Reliance Power's operational performance in the quarter to September did not impress much considering that power generation declined owing to shutdowns of plants and high fuel cost but high other income helped the utility to post a 20% sequential growth in net profit.
Comparing performance quarter on quarter would be more appropriate as the company's first power plant was operational only this year. On a sequential basis, generation declined 13%, indicating a capacity utilisation or plant load factor of 77% compared with 91% in the previous quarter. One reason for this is the escalation in tariff prices because of high fuel cost, reducing demand.
The fuel price increased roughly by 10% on sequential basis, leading to a decline in earnings before interest depreciation and tax or EBIDTA margin of 9,000 basis points at Rs 171 crore. However, profit after tax rose 20% to Rs 235 crore mainly on account of the change in accounting policy and higher interest earned.
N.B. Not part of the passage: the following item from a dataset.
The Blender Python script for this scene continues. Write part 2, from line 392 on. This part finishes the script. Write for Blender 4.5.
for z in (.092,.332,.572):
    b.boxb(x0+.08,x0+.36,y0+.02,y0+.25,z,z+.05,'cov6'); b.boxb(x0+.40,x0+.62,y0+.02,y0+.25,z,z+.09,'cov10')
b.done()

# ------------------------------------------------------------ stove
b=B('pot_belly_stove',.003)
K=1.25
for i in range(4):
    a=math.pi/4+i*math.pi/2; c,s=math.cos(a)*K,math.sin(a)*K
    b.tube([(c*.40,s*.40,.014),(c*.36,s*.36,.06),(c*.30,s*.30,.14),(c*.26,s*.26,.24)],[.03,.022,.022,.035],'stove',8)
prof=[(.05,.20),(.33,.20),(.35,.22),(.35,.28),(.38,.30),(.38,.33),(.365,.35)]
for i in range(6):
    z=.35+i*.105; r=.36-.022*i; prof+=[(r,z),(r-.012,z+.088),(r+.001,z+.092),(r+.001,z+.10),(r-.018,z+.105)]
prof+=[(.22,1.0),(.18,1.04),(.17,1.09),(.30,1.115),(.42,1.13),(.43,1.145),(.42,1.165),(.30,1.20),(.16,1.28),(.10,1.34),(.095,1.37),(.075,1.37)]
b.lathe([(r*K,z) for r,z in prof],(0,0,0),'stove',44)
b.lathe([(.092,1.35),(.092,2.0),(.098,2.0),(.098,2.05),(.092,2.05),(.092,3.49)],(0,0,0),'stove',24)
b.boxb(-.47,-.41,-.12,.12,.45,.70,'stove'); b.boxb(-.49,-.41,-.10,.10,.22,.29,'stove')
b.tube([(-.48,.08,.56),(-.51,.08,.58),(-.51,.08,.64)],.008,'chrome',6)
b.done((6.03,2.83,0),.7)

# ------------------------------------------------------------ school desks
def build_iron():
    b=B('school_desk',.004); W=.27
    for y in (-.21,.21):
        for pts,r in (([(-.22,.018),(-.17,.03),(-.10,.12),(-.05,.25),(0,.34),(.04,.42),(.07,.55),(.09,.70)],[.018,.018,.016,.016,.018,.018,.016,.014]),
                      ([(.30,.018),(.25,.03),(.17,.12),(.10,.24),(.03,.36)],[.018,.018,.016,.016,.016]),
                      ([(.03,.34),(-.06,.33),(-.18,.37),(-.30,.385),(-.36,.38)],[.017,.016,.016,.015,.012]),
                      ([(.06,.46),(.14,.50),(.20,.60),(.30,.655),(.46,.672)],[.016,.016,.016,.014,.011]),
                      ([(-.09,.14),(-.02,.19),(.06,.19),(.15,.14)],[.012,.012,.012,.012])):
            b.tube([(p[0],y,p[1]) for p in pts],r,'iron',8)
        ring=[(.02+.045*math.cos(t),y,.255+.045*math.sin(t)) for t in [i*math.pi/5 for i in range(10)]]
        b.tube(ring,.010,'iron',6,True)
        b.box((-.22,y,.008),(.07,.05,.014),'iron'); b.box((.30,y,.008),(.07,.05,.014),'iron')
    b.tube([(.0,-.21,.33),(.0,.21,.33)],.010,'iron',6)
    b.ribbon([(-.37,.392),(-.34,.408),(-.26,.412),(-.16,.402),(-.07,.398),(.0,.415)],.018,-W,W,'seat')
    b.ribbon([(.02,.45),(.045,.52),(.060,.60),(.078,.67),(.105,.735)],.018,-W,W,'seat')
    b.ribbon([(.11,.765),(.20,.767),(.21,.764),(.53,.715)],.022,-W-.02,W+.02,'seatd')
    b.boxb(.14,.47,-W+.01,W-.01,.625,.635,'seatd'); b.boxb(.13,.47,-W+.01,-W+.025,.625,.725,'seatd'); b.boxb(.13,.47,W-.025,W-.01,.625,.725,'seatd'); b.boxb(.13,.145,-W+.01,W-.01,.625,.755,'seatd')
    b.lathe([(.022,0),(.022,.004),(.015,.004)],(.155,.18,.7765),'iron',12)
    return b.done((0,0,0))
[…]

This dip in operational performance may not be considered disappointing, given the dismal scenario in the power industry. The industry is struggling due to lack of fuel availability and no buyers for highpriced power. Considering this, Reliance Power is being cautious on both fronts: its strategy is to secure cheap fuel and finance projects at the lowest possible cost and thus create a long-term sustainable business model than just looking at near term earnings.
The company has huge captive mines in India and Indonesia, second only to NTPC. The production at these mines is expected to kickoff in line with its respective power plant commencements. Reliance Power now has only 600 MW operational and plans to add 3462 MW by December 2012.
Reliance Power's stock has gained 26% in the last one month. At Rs 103, it is trading at FY12 price to book value of 1.6. Though there will be nearterm pressure on the stock price, the company's strategies should help once its capacities become operational. They will enable the company to generate power at a very competitive cost and generate high return on equity, more than its peers.